Mass Murderer Breivik Rejects Inheritance

Mass Murderer Breivik Rejects Inheritance

Norwegian mass killer Anders Behring Breivik has renounced an inheritance from his mother to avoid it going to the state which wants to compensate his victims' families, his lawyer said.

"It's surely one of the reasons behind his decision," lawyer Tor Jordet said, confirming a tabloid report which revealed Breivik's decision.

The government would have claimed the money to pay damages awarded to the families of his 77 victims by the Oslo court that sentenced Breivik to 21 years in jail in August last year.

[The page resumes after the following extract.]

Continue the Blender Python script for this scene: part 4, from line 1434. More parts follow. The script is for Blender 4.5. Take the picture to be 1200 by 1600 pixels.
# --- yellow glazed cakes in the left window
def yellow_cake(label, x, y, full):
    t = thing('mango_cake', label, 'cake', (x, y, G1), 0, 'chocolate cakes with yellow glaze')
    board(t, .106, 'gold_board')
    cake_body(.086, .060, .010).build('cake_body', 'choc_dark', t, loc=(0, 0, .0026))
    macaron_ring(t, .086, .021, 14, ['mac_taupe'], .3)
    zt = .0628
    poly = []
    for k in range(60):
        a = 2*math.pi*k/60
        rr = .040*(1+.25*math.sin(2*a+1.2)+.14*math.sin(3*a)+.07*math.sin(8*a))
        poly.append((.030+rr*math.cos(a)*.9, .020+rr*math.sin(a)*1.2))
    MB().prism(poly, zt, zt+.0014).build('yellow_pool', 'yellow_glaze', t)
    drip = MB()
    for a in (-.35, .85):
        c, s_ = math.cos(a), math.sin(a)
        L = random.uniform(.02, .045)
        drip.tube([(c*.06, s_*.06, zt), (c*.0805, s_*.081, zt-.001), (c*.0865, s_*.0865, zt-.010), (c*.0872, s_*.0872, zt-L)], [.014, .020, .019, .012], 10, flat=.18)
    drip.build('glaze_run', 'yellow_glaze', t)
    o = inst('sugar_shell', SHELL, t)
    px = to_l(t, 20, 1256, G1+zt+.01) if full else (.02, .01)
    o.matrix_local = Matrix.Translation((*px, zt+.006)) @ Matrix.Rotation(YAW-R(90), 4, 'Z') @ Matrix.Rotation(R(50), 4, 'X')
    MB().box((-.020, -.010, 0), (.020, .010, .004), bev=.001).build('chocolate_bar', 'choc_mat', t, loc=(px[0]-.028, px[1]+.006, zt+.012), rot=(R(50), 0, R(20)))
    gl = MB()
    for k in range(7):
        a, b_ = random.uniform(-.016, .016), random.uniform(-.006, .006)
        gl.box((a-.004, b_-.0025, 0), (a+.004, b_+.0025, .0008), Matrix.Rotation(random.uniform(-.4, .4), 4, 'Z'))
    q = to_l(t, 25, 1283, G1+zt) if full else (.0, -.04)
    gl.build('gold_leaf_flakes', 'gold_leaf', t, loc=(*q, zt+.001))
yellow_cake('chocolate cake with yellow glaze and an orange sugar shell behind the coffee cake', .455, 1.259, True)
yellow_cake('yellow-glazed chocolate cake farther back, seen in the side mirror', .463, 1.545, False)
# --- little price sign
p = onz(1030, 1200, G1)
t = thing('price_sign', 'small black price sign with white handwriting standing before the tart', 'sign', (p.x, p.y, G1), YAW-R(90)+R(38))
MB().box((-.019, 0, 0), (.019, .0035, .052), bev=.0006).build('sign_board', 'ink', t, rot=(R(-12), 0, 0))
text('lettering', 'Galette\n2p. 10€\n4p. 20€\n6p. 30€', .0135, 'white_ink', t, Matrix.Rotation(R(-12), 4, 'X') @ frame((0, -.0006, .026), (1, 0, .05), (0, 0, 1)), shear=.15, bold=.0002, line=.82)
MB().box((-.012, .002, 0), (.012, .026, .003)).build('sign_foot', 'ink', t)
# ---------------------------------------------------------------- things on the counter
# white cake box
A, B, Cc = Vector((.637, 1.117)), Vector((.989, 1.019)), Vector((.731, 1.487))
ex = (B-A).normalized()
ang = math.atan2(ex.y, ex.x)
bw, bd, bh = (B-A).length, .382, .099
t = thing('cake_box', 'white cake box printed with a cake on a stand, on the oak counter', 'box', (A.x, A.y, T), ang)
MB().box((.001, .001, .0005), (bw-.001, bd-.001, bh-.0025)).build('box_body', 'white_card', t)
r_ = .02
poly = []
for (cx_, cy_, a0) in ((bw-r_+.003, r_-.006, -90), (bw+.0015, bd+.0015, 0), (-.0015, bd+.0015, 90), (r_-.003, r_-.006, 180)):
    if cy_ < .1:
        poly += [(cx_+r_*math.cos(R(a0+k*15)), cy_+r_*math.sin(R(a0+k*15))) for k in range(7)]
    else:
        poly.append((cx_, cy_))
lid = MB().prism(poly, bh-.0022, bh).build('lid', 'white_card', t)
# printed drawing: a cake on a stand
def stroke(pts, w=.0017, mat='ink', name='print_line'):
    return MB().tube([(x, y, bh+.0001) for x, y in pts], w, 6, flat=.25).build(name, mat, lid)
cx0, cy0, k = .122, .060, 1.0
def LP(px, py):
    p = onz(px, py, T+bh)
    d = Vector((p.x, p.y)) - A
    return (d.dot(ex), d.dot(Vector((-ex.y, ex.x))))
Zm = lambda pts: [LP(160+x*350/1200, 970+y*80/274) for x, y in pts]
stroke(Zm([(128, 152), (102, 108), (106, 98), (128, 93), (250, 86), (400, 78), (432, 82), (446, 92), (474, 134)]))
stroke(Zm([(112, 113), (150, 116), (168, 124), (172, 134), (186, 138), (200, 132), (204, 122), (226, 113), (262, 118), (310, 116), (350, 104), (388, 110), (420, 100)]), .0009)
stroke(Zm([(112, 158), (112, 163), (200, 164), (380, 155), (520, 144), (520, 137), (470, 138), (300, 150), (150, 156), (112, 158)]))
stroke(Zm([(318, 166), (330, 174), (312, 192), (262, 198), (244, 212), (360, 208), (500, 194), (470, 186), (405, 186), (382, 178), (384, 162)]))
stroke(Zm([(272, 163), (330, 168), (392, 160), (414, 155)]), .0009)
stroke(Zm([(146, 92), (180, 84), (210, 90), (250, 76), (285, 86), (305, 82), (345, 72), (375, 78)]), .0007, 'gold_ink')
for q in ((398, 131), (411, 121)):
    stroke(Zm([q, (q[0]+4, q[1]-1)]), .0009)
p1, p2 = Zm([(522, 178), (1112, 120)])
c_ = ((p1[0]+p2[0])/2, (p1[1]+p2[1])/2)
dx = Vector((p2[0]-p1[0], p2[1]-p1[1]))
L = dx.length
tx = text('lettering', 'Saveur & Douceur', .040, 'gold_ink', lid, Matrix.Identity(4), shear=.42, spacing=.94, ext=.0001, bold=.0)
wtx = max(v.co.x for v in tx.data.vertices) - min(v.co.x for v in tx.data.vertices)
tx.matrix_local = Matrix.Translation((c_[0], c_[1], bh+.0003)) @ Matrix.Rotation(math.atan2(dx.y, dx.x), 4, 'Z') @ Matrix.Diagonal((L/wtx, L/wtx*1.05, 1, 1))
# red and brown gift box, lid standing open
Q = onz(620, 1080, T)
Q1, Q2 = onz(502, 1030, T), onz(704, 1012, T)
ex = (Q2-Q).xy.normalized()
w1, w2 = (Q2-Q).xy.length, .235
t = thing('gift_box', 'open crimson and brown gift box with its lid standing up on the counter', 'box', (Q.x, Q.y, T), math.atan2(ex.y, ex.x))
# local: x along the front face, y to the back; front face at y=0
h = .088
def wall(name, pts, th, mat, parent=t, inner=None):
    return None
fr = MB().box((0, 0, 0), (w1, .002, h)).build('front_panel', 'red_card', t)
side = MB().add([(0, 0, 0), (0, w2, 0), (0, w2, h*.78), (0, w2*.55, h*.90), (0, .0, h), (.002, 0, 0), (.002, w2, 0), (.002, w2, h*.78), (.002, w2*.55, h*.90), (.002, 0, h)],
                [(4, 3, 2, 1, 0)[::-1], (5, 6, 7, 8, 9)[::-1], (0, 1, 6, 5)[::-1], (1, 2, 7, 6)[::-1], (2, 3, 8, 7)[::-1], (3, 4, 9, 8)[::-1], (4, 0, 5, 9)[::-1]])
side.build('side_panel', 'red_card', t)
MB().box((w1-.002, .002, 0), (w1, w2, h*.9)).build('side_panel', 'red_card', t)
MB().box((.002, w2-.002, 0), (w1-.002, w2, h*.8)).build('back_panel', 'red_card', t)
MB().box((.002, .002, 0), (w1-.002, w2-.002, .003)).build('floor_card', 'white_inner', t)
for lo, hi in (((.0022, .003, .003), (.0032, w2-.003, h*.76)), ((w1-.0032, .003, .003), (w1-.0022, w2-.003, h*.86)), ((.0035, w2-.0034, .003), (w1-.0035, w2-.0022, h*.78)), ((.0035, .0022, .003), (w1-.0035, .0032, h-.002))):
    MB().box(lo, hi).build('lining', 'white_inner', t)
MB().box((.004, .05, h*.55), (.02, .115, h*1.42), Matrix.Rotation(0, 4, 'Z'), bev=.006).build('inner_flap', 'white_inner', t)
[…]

During his trial, it emerged that Breivik, 34, had cheated to avoid paying income taxes to a state that he vehemently opposed.

His mother died in March. The exact amount of the inheritance is not known but her apartment was put up for sale on Tuesday for around 3.7 million kroner (£412,903).

Mr Jordet said the right-wing extremist had rejected his share of the inheritance before his mother died. It is expected to go to Breivik's half-sister and to charity.

Breivik killed 69 people, mostly teenagers, in a gun rampage at a Labour party youth camp on July 22, 2011, after setting off a massive bomb outside the main government building in Oslo, killing eight.

He had laid out his Islamophobic and anti-multicultural ideology in a rambling 1,500-page manifesto posted online shortly before the attacks.

Breivik planned the carnage while living with his mother in the apartment in an affluent Oslo neighbourhood.

He had moved back in with her in 2006, at the age of 27.

He left in 2011, just a few months before the massacre, moving to a farm where he was able to obtain the fertiliser needed to build his bomb.